Scan the material and copy every line in which "Blender" appears.

_Scene modeling code data_
— START —

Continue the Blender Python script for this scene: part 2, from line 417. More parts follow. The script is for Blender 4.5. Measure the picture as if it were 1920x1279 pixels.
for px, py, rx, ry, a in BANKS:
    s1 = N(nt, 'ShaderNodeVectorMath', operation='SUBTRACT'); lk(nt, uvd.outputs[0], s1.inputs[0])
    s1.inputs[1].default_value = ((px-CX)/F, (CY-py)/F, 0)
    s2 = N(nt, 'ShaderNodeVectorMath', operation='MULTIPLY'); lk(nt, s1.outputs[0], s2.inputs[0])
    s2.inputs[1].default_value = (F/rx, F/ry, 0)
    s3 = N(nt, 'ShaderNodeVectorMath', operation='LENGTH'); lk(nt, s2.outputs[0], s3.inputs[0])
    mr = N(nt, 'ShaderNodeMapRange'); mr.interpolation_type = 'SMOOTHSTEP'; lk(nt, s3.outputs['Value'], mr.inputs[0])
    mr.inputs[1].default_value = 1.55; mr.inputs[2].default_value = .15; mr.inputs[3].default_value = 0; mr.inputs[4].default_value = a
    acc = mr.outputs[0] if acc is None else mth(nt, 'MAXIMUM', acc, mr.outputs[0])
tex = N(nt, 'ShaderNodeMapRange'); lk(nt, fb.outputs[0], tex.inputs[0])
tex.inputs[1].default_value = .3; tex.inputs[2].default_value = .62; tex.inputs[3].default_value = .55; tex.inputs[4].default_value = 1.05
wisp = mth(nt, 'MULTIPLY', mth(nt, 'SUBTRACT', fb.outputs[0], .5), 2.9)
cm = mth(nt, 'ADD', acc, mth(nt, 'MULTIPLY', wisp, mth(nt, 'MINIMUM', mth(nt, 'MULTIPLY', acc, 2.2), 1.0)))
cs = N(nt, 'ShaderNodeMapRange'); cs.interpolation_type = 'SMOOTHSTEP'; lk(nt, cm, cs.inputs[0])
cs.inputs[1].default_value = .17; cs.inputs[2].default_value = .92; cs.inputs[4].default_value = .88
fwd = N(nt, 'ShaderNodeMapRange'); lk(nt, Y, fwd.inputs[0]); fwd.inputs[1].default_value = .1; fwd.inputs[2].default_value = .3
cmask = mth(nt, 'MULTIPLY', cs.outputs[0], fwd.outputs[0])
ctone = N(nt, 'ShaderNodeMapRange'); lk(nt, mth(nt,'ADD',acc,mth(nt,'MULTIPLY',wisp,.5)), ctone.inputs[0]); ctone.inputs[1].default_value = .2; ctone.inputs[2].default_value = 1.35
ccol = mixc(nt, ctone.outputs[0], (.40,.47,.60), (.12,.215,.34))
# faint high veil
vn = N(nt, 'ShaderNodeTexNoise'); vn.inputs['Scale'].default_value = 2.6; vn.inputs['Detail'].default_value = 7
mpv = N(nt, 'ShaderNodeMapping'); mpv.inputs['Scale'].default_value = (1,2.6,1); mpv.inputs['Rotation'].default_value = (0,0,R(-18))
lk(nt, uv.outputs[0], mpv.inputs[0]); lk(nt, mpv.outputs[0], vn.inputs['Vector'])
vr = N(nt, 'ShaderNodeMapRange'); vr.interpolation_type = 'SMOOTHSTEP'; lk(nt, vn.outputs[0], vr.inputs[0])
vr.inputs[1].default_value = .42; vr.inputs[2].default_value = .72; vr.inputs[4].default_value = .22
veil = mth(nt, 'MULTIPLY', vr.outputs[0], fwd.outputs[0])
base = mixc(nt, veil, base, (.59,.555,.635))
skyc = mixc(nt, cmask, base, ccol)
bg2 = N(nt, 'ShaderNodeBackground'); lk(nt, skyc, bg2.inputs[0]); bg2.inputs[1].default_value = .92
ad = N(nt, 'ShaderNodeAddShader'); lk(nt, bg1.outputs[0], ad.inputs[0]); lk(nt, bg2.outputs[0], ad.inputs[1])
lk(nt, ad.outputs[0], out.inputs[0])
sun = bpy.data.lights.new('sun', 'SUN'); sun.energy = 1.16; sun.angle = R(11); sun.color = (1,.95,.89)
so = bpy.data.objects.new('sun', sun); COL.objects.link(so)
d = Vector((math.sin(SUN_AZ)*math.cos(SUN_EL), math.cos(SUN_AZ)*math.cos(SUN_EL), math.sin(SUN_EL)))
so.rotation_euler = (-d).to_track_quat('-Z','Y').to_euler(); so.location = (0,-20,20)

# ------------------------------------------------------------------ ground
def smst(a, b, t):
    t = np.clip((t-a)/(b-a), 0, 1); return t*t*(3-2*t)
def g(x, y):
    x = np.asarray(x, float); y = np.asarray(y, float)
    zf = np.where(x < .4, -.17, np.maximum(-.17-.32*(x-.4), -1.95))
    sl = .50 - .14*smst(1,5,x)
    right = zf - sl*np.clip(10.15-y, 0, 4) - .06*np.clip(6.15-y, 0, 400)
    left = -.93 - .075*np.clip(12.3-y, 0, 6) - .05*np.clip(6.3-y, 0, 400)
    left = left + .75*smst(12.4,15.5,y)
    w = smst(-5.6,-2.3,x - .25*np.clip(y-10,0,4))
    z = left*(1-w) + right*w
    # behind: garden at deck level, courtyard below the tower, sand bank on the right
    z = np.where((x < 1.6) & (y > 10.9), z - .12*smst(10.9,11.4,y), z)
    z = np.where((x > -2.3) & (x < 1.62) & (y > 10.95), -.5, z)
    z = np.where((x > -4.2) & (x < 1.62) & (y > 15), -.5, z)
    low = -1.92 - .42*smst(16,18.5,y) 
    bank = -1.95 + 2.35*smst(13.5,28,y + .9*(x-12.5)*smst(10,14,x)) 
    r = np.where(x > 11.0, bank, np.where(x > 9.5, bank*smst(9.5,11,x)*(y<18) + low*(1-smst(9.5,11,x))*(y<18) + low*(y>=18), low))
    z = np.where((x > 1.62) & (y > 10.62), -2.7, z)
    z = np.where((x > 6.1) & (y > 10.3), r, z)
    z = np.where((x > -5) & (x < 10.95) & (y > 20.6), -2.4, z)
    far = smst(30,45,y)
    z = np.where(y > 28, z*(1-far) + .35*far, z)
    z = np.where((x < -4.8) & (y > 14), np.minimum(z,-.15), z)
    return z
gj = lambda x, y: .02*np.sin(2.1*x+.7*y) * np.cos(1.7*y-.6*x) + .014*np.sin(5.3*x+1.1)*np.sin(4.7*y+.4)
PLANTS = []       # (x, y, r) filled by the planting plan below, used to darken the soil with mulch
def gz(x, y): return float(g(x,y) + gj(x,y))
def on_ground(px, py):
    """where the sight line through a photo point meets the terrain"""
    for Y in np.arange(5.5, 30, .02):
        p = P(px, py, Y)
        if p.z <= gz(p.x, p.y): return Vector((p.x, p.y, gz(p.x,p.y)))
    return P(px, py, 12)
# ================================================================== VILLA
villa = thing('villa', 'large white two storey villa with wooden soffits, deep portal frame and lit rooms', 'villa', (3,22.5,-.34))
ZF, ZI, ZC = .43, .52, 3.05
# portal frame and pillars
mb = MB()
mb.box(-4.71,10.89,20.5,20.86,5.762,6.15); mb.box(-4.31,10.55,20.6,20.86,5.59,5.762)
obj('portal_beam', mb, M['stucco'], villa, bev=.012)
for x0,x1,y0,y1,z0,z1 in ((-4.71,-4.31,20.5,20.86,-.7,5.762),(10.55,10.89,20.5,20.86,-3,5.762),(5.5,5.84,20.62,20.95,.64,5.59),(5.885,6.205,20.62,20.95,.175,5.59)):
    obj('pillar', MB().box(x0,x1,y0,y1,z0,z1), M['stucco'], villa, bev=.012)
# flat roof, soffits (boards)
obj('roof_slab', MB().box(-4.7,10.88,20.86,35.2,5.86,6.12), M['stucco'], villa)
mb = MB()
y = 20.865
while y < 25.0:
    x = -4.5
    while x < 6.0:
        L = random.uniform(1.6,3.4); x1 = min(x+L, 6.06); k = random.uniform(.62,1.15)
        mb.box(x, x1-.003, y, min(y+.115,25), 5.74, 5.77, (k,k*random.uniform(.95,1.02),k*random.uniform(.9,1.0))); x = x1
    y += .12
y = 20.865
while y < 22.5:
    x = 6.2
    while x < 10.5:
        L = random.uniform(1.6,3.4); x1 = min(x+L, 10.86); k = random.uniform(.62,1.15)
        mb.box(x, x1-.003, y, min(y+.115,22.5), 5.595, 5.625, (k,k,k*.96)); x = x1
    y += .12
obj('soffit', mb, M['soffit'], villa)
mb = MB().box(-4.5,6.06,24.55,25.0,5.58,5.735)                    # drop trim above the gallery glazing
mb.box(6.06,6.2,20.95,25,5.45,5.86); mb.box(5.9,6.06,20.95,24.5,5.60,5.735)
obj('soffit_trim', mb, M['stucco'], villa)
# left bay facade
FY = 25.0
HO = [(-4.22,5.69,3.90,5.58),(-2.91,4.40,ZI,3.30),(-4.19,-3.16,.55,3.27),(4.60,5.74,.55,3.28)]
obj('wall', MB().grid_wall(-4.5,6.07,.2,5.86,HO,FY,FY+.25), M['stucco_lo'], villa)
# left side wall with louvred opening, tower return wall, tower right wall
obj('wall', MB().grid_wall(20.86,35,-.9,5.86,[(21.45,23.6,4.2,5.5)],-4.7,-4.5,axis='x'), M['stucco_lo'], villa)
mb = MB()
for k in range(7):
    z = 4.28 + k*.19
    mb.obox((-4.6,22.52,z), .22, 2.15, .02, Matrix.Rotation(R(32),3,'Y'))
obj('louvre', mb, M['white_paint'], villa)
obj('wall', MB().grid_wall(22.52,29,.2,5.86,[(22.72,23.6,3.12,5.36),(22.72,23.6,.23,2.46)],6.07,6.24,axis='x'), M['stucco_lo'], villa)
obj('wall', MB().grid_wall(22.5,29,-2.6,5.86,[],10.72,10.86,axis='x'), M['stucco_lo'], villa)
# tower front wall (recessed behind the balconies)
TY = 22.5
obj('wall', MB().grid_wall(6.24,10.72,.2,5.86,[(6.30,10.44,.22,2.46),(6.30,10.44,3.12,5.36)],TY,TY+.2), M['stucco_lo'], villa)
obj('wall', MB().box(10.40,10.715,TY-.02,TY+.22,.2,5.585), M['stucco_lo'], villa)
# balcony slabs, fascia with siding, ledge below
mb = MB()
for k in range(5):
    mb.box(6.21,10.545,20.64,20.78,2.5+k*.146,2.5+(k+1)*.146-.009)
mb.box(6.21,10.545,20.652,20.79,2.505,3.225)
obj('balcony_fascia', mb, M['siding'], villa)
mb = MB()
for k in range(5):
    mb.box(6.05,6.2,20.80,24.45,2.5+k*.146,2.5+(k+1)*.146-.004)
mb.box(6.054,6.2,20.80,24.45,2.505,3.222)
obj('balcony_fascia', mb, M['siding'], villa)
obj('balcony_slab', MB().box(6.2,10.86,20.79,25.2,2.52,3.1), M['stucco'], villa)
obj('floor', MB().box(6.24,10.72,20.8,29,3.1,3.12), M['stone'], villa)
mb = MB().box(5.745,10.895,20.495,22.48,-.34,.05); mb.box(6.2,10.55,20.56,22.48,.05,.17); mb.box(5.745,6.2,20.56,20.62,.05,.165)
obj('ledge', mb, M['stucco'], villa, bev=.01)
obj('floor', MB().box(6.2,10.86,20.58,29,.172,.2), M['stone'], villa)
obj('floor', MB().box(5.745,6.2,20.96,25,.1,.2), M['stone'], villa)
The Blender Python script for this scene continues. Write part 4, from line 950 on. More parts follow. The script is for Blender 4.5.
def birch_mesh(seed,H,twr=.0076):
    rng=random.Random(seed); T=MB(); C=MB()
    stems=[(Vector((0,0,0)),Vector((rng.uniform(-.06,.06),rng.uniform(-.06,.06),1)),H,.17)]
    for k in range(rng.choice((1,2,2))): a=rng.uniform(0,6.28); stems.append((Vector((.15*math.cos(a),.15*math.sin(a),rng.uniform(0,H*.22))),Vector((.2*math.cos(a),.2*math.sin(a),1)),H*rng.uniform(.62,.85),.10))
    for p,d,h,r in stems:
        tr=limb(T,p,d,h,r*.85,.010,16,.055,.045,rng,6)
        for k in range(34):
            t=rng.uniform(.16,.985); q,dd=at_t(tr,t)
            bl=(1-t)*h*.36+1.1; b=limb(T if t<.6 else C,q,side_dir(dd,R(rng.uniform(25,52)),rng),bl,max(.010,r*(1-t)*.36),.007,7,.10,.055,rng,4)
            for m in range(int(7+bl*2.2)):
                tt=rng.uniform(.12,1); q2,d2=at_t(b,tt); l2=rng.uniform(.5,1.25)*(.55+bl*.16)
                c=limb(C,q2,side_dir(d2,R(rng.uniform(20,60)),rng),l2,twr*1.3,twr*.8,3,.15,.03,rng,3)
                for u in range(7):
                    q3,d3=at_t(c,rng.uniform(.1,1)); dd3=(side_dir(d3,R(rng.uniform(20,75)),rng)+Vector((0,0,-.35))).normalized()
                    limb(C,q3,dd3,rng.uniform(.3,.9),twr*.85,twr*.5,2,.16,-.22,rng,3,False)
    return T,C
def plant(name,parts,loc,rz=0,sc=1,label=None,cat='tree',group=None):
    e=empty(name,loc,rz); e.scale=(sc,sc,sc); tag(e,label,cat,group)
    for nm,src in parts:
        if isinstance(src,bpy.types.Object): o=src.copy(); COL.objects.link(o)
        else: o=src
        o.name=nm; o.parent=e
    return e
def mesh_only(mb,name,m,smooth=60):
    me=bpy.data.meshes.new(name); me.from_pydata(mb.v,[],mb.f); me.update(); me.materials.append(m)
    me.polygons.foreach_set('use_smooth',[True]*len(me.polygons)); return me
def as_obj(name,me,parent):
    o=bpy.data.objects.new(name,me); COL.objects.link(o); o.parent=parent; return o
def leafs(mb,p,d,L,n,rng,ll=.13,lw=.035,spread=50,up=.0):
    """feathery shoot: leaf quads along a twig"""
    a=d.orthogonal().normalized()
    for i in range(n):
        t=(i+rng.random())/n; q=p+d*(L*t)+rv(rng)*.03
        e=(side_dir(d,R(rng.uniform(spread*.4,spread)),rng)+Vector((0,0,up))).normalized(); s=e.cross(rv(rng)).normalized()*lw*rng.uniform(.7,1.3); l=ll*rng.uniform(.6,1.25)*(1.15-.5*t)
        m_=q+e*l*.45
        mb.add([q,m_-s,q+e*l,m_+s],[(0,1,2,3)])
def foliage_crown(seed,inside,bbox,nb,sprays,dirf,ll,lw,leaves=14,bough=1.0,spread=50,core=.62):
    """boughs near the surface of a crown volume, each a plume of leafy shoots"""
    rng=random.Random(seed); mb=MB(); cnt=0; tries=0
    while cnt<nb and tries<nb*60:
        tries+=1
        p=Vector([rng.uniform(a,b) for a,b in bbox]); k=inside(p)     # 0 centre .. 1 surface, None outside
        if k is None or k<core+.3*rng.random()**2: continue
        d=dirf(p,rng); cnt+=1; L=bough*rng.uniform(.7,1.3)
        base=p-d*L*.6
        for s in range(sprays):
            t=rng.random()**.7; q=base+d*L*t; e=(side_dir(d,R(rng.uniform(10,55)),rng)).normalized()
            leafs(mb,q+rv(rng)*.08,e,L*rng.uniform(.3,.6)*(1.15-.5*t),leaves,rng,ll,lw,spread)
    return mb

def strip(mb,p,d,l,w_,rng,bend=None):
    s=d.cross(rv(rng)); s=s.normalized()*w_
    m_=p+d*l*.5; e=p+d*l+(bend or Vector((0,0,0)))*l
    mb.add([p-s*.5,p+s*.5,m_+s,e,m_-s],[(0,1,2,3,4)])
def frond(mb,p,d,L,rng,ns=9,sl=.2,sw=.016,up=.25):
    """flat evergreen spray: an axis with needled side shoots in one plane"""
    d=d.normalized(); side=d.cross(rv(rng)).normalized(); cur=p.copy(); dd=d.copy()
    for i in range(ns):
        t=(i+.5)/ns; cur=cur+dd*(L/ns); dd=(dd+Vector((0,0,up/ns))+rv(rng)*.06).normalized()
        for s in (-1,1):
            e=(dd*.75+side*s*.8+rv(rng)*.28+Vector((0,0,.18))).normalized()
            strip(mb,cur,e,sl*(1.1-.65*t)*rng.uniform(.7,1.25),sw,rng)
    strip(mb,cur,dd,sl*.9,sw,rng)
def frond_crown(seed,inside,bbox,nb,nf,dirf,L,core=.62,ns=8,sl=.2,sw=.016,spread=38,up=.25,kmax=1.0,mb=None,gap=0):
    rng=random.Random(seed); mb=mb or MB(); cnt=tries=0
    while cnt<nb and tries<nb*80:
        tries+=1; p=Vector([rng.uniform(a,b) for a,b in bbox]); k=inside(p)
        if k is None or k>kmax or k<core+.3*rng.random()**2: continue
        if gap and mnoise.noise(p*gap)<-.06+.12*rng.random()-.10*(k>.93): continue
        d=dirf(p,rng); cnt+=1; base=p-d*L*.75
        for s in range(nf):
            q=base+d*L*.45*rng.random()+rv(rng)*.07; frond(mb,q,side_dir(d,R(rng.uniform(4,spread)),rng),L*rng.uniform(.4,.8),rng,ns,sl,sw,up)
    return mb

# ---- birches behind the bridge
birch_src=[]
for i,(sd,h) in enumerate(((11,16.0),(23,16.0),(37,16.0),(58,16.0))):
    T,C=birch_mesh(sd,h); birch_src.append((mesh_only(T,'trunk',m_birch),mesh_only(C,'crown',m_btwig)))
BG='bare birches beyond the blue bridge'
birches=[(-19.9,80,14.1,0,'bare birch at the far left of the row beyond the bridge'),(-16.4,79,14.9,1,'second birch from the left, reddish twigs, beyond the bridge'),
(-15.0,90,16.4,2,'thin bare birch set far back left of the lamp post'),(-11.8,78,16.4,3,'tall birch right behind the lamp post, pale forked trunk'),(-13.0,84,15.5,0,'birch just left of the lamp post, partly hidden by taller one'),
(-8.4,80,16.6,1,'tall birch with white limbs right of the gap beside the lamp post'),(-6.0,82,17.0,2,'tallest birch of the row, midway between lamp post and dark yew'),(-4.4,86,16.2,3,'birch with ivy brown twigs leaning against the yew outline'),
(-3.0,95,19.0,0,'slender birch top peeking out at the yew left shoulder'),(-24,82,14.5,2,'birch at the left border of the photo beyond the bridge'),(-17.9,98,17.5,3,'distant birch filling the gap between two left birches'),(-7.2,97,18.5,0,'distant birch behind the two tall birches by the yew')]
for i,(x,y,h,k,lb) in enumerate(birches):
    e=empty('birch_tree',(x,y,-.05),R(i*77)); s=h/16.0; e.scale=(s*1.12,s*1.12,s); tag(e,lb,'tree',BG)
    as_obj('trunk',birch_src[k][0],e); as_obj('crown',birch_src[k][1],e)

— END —

_Answer to the problem_
Continue the Blender Python script for this scene: part 2, from line 417. More parts follow. The script is for Blender 4.5. Measure the picture as if it were 1920x1279 pixels.
The Blender Python script for this scene continues. Write part 4, from line 950 on. More parts follow. The script is for Blender 4.5.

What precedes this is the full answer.